Bookkeeping Resources

Helpful forms and documents in one place

Whether you’re looking for the latest Federal W-4 or information on health insurance, we’ve compiled a list of helpful forms, resources, and frequently asked questions. Select a category from the blocks below.

Bookkeeping Forms
& FAQ
Payroll Forms
& FAQ
Tax Forms
& FAQ

Bookkeeping Forms

W-9

Bookkeeping FAQs

What is the Income Statement?

The Income Statement is often referred to as the company profit and loss statement. Unlike the Balance Sheet, which shows balances of accounts on a specific date, the Income Statement shows the company revenue and expenses for a specific period of time. Expenses are subtracted from revenue to arrive at the company net income, which is also referred to as the bottom line.

What is the Balance Sheet?

The Balance Sheet summarizes assets, liabilities, and stockholders' equity at a specific date. The Balance sheet follows this basic formula: Assets = Liabilities + Equity. Assets are the things that the company owns and the things that are owed to the company. Liabilities are the things that the company owes. Equity is the amount that the owner invested into the company and earnings that have been retained in the company.

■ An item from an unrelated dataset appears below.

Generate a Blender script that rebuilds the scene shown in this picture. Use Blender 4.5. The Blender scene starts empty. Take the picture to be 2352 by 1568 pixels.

When should you use form W-9?

A W-9 should be sent to subcontractors or outside services used by your company before releasing a payment for services rendered to that company. Use a form W-9 to request the taxpayer identification number of a U.S. person and to request certain certifications and claims for exemption. For federal purposes, a U.S. person includes, but is not limited to, an individual, a partnership, a company, a corporation, an estate, a domestic trust, or an association.

What is “accrual” vs. “cash” accounting?

In the easiest kind of company, say a lawn mowing business, all transactions are in cash. Income is recorded when payment is received. Expenses are recorded when expenses are paid.

However, most companies use and grant credit. Furniture dealers often offer several months before payment needs to be received from consumers. Similarly, many companies purchase from suppliers using credit. The income statement is based on the "accrual" principle, i.e., a sale (or cost of sale) should be recorded when the item is shipped. An expense is recognized when a purchase is made (not necessarily when the purchase has been paid for in cash). When using the accrual method, a company tracks on its balance sheet what is owed to them (sold but not paid for) in an accounts receivable account and they also track what they owe to suppliers (purchased but not paid for) in an accounts payable account.

What is the purpose of having financial statements?

The objective of financial statements is to provide information about the financial position, performance and changes in financial position of an enterprise that is useful to a wide range of users in making economic decisions. Financial statements are used for making business decisions, preparing tax forms, applying for loans, and many other purposes.

How long should I keep my accounting records?

It is recommended that annual financial statements be kept permanently. Bank statements, bank reconciliations, inventory records, loan payment schedules, sales records, accounts payable, accounts receivable, and canceled checks should be kept for a minimum of 7 years. Depreciation schedules, fixed asset purchases, and year-end general ledgers should be kept permanently.